I recently attended a close friend’s funeral. When I asked why there was no eulogy, I was told that it is not the Chabad custom. I find this rather surprising. In my opinion, a eulogy honors the deceased and celebrates all the beautiful deeds and qualities he or she possessed. Why is this not done in Chabad?


You are correct. It is a mitzvah to eulogize a person who has passed away, for it brings great honor to the deceased.1 The custom dates back to Abraham, who eulogized his wife, Sarah,2 and throughout the ages eulogizing was considered an honor generally given to the most respected people in the community. In fact, Jewish literature includes eulogies of some of the greatest sages in our history. In recent times, however, many chassidic groups, including Chabad, refrain from delivering a eulogy at a funeral,3 for several key reasons:

1: Words Matter

Tradition tells us that when a person passes away, their soul is brought before the heavenly court. Before the deliberations begin, G‑d sends angels to earth to hear what is being said about the deceased.4 The angels’ report is examined to determine whether everything said about the person is in fact true. If their descriptions are found to be false, those very same angels turn into prosecuting forces against both the deceased and the eulogist.5

We are told that Rabbi Nachman strongly questioned the glowing description given in a certain eulogy. Why was he so insistent on questioning the eulogist? The Talmud explains, “Just as the deceased is punished, so are those who eulogize him and those who acknowledge the eulogy.”6

Rabbeinu Asher (Rosh) explains that by inflating or fabricating the good qualities of the deceased, we are actually uncovering and displaying their shortcomings, for which they are then punished. The eulogist, whose words caused the subject of his eulogy to be punished, is punished as well.7 Thus Jewish law mandates that one be careful not to exaggerate the qualities of the deceased when eulogizing.8

Because there is a natural tendency to overstate or even fabricate good deeds or qualities, many skirt the issue by not giving a eulogy at all.9

2: The Blessing of Modesty

G‑d showers blessings upon things done in a modest and discreet fashion.10 Conversely, matters which are done in a public and open setting can attract undue negative attention. In order to retain the element of modesty—and access the blessings that come along with it—many forgo the eulogy.

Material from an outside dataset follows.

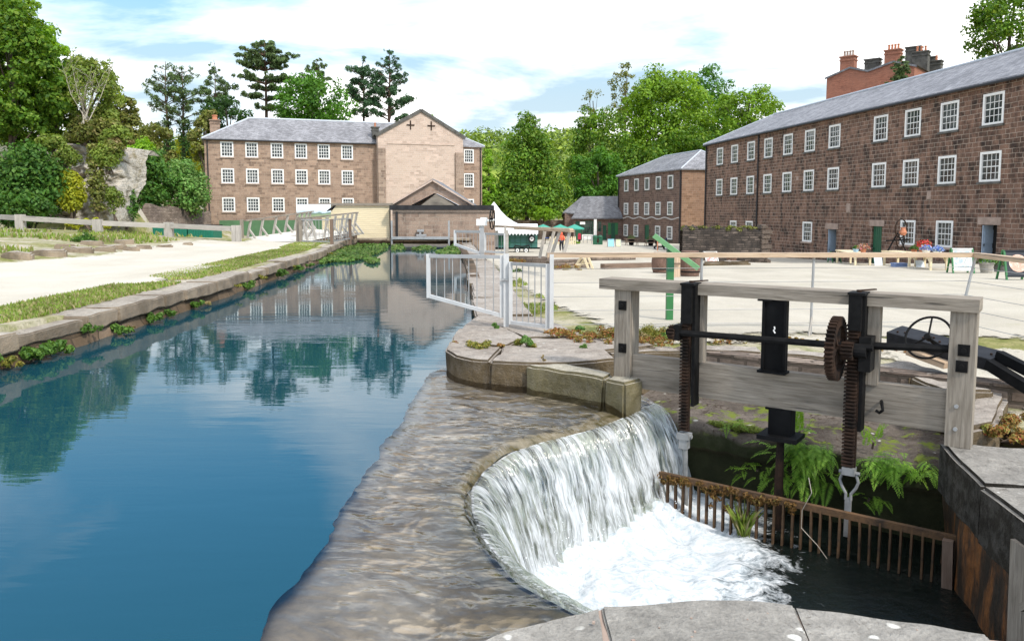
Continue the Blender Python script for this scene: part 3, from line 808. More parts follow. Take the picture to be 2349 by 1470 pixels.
# ================================================================ dressed stones of the banks and the pit
rng = random.Random(7)
def rough_stone(name, poly, z0, z1, mat, parent, bevel=.035, jit=.012, amp=.018, cell=.16, seed=None):
    """one stone block: plan polygon, subdivided and worn"""
    bm = bmesh.new()
    zt = z1 if isinstance(z1, (list, tuple)) else [z1] * len(poly)
    lo_ = [bm.verts.new((p[0], p[1], z0)) for p in poly]; hi_ = [bm.verts.new((p[0], p[1], zt[i])) for i, p in enumerate(poly)]
    bm.faces.new(hi_); bm.faces.new(lo_[::-1]); k = len(poly)
    for i in range(k): bm.faces.new((lo_[i], lo_[(i + 1) % k], hi_[(i + 1) % k], hi_[i]))
    bmesh.ops.recalc_face_normals(bm, faces=bm.faces)
    bmesh.ops.bevel(bm, geom=[e for e in bm.edges], offset=bevel, segments=2, affect='EDGES', clamp_overlap=True)
    bmesh.ops.triangulate(bm, faces=[f for f in bm.faces if len(f.verts) > 4])
    for _ in range(5):
        es = [e for e in bm.edges if e.calc_length() > cell * 1.6]
        if not es: break
        bmesh.ops.subdivide_edges(bm, edges=es, cuts=1, use_grid_fill=True)
        bmesh.ops.triangulate(bm, faces=[f for f in bm.faces if len(f.verts) > 4])
    co = np.array([v.co[:] for v in bm.verts]); sd = rng.randint(0, 999) if seed is None else seed
    dz = amp * vnoise(co[:, 0] * 3.3 + co[:, 2] * 2, co[:, 1] * 3.3, sd) + amp * .5 * vnoise(co[:, 0] * 11, co[:, 1] * 11 + co[:, 2] * 9, sd + 1)
    dx = amp * vnoise(co[:, 1] * 4 + co[:, 2] * 5, co[:, 0] * 4, sd + 2)
    bm.normal_update()
    for i, v in enumerate(bm.verts):
        v.co += v.normal * dz[i]; v.co.x += dx[i] * .5; v.co.y += dx[i] * .4
    me = bpy.data.meshes.new(name); bm.to_mesh(me); bm.free()
    uvl = me.uv_layers.new(name='UVMap')
    o = link(name, me, mat, parent, smooth=True)
    me.set_sharp_from_angle(angle=R(55))
    return o
def stone_run(pts, width, zt, zb, mat, parent, lens=(.7, 1.5), name='coping_stone', gap=.014, hjit=.03, wjit=.1, bevel=.028, amp=.018, cell=.16, zfun=None, ojit=.02):
    """a row of stones along a line; they lie to the left of its direction"""
    d = [0]
    for a, b in zip(pts, pts[1:]): d.append(d[-1] + math.hypot(b[0] - a[0], b[1] - a[1]))
    at_ = lambda s: (interp(list(zip(d, [p[0] for p in pts])), s), interp(list(zip(d, [p[1] for p in pts])), s))
    s = 0
    while s < d[-1] - .25:
        e = min(d[-1], s + rng.uniform(*lens))
        if d[-1] - e < .35: e = d[-1]
        a, b = at_(s + gap / 2), at_(e - gap / 2); mid = at_((s + e) / 2)
        tx, ty = b[0] - a[0], b[1] - a[1]; L = math.hypot(tx, ty); nx, ny = -ty / L, tx / L
        w = width * (1 + rng.uniform(-wjit, wjit)); o = rng.uniform(-ojit, ojit)
        P = lambda q, k: (q[0] + nx * (k + o), q[1] + ny * (k + o))
        poly = [P(a, 0), P(mid, 0), P(b, 0), P(b, w), P(a, w)]
        z = (zfun(mid) if zfun else zt) + rng.uniform(-hjit, hjit)
        rough_stone(name, poly, zb, z, mat, parent, bevel, amp=amp, cell=cell)
        s = e

lw = thing('canal_wall', 'long left canal bank wall of worn coping stones beside the gravel path', 'canal wall', (-6.8, 20, 0))
wallb = MB(); ys = list(np.arange(2, 49.1, 1.0))
P = []
for y in ys:
    x = LB(y); P.append([(x - .55, y, .3), (x - .12, y, .28), (x - .06 + .03 * math.sin(y * 2.1), y, .12), (x + .0 + .05 * math.sin(y * 3.7), y, -.05), (x + .12, y, -.5)])
P = np.array(P)
UVw = np.stack([np.broadcast_to(np.array(ys)[:, None], P.shape[:2]), P[..., 2]], -1)
grid('rubble_face', P, M['bankwall'], lw, uv=UVw, smooth=False).location = -lw.location
stone_run([(LB(y), y) for y in np.arange(5, 30, .5)], .82, .43, .20, M['coping'], lw, (.9, 2.2), hjit=.045, wjit=.2, bevel=.022, amp=.02, ojit=.06, cell=.11)
stone_run([(LB(y), y) for y in np.arange(30, 49, .5)], .7, .42, .14, M['coping'], lw, (1.2, 2.4), hjit=.02, amp=.015, cell=.3)
# loose blocks that have slipped towards the water
for (px, py, s) in ((212, 745, .3), (300, 715, .34), (415, 672, .36), (497, 640, .36), (120, 790, .3), (40, 812, .3)):
    p = G(px, py, .1); a = rng.uniform(-.2, .2)
    rough_stone('fallen_block', [(p.x - s, p.y - s * .7), (p.x + s * .35, p.y - s * .6), (p.x + s * .4, p.y + s * .7), (p.x - s, p.y + s * .8)], -.3, .13 + rng.uniform(-.04, .05), M['bankwall'] if 0 else M['coping'], lw, .06, amp=.03, cell=.12)

rw = thing('canal_wall', 'right canal bank edged with flat grey slabs running to the steel railings', 'canal wall', (-1.1, 22, 0))
P = []; ys = list(np.arange(13, 50.1, 1.0))
for y in ys:
    x = RB(y); P.append([(x + .3, y, .2), (x + .03, y, .19), (x - .02, y, .05), (x - .04, y, -.5)])
P = np.array(P)
grid('rubble_face', P, M['bankwall'], rw, uv=np.stack([np.broadcast_to(np.array(ys)[:, None], P.shape[:2]), P[..., 2]], -1), smooth=False).location = -rw.location
stone_run([(RB(y) + .98, y) for y in np.arange(13.7, 31, .5)], 1.0, .25, .0, M['quay'], rw, (1.2, 2.2), hjit=.012, wjit=.03, bevel=.03, amp=.012, name='paving_slab', zfun=lambda p: .25 - .006 * (p[1] - 13.7))
stone_run([(RB(y) + .9, y) for y in np.arange(31, 50, .5)], .9, .14, -.1, M['quay'], rw, (1.5, 2.6), hjit=.012, wjit=.03, bevel=.03, amp=.012, cell=.35, name='paving_slab')
ew = thing('canal_wall', 'low end wall of the canal under the yellow boarded screen', 'canal wall', (-8, 48, 0))
ewb = MB(); ewb.box((-6.2, 48.9, .02), (7.4, .7, .62)); ewb.build('rubble_face', M['bankwall'], ew)
stone_run([(-2.6, 48.45), (-9.6, 48.35)], .0001 + .7, .42, .28, M['coping'], ew, (1.2, 2.2), cell=.3, hjit=.01)
for o in list(ew.children):
    if o.name.startswith('coping'): o.location.y += .02

qy = thing('quay', 'stepped grey stone quay with rounded corner beside the weir', 'stone quay', (.2, 10.8, .27))
for poly, z in (([(-.86, 10.07), (-.72, 9.66), (-.5, 9.42), (-.27, 9.3), (-.12, 10.38), (-.86, 10.86)], .27), ([(-.265, 9.3), (.2, 9.17), (.68, 9.2), (1.27, 9.45), (1.2, 10.18), (-.1, 10.38)], .262), ([(-.85, 10.88), (-.11, 10.4), (.2, 11.2), (-.2, 12.28), (-.83, 11.98)], .255), ([(-.09, 10.4), (1.2, 10.2), (1.95, 10.55), (1.75, 11.25), (.22, 11.18)], .235), ([(-.83, 12.0), (-.2, 12.3), (.22, 11.2), (1.1, 11.5), (.5, 13.5), (-.6, 13.75)], .235)):
    rough_stone('quay_block', poly, -1.1, z, M['quay'], qy, .028, amp=.016, cell=.08)
rough_stone('curb_stone', [(.17, 9.14), (.3, 9.0), (.78, 8.66), (1.0, 8.42), (1.14, 8.7), (.92, 8.98), (.66, 9.22)], -1.1, .245, M['yellowstone'], qy, .03, amp=.018, cell=.07)
rough_stone('curb_stone', [(1.01, 8.41), (1.2, 8.19), (1.42, 8.42), (1.3, 8.62), (1.15, 8.69)], -1.4, .235, M['yellowstone'], qy, .03, amp=.02, cell=.06)

# sluice frame axes: along the frame, and towards the back of it
FQ = Vector((1.715, 8.1535, 0)); FD = Vector((.814, -.581, 0)).normalized(); FB = Vector((.581, .814, 0)).normalized()
def F(t, back, z): return FQ + FD * t + FB * back + Vector((0, 0, z))
pit = thing('pit_wall', 'dark dripping wall and mossy ledge under the sluice frame', 'pit wall', tuple(F(1, .6, -.4)))
ts = np.linspace(-1.1, 3.3, 90)
prof = [(2.3, -.25), (1.9, -.28), (1.5, -.29), (1.2, -.30), (.95, -.30), (.75, -.30), (.60, -.32), (.52, -.36), (.485, -.44), (.48, -.55), (.50, -.58), (.56, -.6), (.58, -.7), (.57, -.85), (.58, -1.0), (.58, -1.2), (.6, -1.7)]
P = np.zeros((len(ts), len(prof), 3))
for i, t in enumerate(ts):
    for j, (b, z) in enumerate(prof):
        w = .035 * float(vnoise(t * 5 + z * 3, b * 6 + z * 4, 11)) + .02 * float(vnoise(t * 15, b * 14 + z * 12, 12))
        b2 = b + (w * 1.2 if z < -.31 else 0); z2 = z + (w * .8 if z > -.5 else 0)
        P[i, j] = F(t, b2, z2)
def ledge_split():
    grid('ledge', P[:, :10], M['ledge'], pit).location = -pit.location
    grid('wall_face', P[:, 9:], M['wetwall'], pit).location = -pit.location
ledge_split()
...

Moreover, by forgoing the honor of a eulogy, one achieves additional atonement for one’s sins.11

3: The Benefit to the Soul

It is a mitzvah to bury the dead as quickly as possible, because the soul cannot continue its ascent through the heavenly spheres until the body has been interred.12 To hasten this process, we skip the eulogy and bury the body immediately.13

It is important to not give a eulogy at the funeral of someone who follows this custom, even if the person is someone well respected whom people wish to honor.14 But after the third day of the seven-day mourning period, one may recount stories and memories of the deceased without concern for the above issues.15

May we merit the day when G‑d “will swallow up death forever; and the L‑rd G‑d will wipe away tears from all faces . . .”16

Wishing you much comfort for your loss.